Soldering and final installation

Some 6 months later (yes, because small kids);I found a bit of more time to attempt to actually solder it together on a protoboard PCB. I had never soldered anything serious before, so I made a few bad mistakes along the way:
  1. I learned that you cannot connect two adjacent pads with just a drop of solder - needed to use a tiny bit of wire, or strip a component lead leaving 1-2 mm slack and bending it to extend to an adjacent pad.
  2. I learned that it is not possible to melt more than one hole simultaneously unless you had a very specialized tip and super stable hands. So pre-filling the holes for the MOSFET (or worse, the optocoupler) was a disaster and I deeded to clean out the holes again using a desoldering pump (good I had a very basic one included with the soldering kit); a few times even this wasn't working and I had to resort to a Dremel with a very tiny drill bit. All in all, a third hand station I bought a few years before proved very useful here (finally).
  3. My decision to place components to both sides of the PCB (LEDs and the button on one side, the rest on the other) was a mistake. It would have been cleaner and more compact with everything on the same side. 
Surprisingly, it was much easier for me to get a device working on the breadboard than in the soldered form. It proved quite hard to ensure consistently good soldering quality. I spent a few oddball hours during two days tracing and correcting bad solder points, going through some moments of despair and almost wanting to get back to the breadboard. 

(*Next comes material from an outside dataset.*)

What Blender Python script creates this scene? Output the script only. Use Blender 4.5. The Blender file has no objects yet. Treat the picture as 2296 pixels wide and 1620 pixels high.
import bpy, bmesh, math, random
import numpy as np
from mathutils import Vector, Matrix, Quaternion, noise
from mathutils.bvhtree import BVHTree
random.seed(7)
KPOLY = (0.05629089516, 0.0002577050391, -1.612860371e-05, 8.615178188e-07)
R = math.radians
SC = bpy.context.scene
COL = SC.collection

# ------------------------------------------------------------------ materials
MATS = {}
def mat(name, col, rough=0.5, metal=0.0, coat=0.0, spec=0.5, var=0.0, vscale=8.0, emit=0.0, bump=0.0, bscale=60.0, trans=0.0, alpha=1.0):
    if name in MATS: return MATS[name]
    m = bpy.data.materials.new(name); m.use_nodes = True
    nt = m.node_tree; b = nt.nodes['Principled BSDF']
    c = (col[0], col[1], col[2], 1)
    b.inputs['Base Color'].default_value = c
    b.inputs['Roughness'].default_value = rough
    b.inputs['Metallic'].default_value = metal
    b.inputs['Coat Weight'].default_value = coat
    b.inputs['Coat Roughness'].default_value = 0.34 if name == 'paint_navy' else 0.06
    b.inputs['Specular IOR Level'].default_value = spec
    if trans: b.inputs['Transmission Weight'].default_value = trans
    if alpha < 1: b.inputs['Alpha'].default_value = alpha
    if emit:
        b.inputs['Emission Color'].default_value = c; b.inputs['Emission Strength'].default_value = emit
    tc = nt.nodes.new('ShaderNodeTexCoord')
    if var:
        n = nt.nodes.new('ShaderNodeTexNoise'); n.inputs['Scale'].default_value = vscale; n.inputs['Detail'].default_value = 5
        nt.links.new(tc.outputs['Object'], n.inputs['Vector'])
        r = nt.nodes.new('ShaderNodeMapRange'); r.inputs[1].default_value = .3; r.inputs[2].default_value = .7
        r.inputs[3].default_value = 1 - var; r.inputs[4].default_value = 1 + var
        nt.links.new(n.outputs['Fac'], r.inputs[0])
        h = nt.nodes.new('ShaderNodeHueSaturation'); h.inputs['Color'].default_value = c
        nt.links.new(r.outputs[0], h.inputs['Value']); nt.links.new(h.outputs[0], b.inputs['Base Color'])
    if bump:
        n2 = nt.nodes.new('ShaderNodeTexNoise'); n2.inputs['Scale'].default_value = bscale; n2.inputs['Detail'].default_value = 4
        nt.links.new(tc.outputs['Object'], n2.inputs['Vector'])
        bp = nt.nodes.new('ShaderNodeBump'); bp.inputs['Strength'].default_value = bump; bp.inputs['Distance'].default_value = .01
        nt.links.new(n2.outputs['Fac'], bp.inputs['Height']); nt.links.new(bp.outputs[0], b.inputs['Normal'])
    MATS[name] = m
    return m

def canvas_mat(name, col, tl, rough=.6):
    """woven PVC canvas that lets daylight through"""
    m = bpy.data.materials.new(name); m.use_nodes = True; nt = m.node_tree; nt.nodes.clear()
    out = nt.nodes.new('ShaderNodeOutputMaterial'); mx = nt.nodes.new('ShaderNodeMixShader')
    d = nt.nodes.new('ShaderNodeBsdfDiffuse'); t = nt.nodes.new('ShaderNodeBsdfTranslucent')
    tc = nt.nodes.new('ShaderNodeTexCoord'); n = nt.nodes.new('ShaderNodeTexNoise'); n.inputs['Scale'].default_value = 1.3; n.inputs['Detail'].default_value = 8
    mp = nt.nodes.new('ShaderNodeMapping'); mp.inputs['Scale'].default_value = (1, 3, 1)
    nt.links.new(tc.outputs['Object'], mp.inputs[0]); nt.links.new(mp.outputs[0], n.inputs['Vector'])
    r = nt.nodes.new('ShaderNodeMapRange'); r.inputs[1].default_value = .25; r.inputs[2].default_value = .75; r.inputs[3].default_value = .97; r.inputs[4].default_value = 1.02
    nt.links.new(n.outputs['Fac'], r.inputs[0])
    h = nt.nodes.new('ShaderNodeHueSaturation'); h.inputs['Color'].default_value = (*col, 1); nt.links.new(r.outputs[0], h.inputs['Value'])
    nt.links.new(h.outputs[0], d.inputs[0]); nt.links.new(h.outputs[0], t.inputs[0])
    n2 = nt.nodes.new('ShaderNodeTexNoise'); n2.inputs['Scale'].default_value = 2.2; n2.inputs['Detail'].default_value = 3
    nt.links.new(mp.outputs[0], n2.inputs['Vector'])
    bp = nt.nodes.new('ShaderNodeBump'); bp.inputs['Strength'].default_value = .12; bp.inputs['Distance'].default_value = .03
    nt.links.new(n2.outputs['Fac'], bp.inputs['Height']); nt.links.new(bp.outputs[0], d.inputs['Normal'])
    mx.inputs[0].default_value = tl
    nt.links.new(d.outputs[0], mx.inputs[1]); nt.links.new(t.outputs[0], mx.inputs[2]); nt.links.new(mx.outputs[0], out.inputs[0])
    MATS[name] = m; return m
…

But patience and perseverance won (and, oddly but fortunately, the components endured my multiple attempts). Here goes (note that D1 is now a proper diode :) :



The remaining step was to install it in some kind of case. I did not have anything fancy like a 3D printer so I used a pre-bought plastic box to put the board inside using good old-fashioned M3 screws. Unfortunately, the batteries did not fit on the inside (they would if I had not made the mistake #3 above). So outside they went, on the back of the box. The final result looks like this:




The Start button is hidden behind the fourth screw (the one beside the LEDs). It is shorter than the remaining three screws that hold the board in place. To arm, the screw needs to be removed, and the button can then be pressed through its hole.

In operation, it looks like this:



Bonus: The current consumption of the circuit is around 2 mA (two milliamps), in either state, and most of it is the LEDs. Which means that four AAA batteries would power it through months on end; if this proves not enough, I'll put four D batteries and will probably only need to replace them once every few years.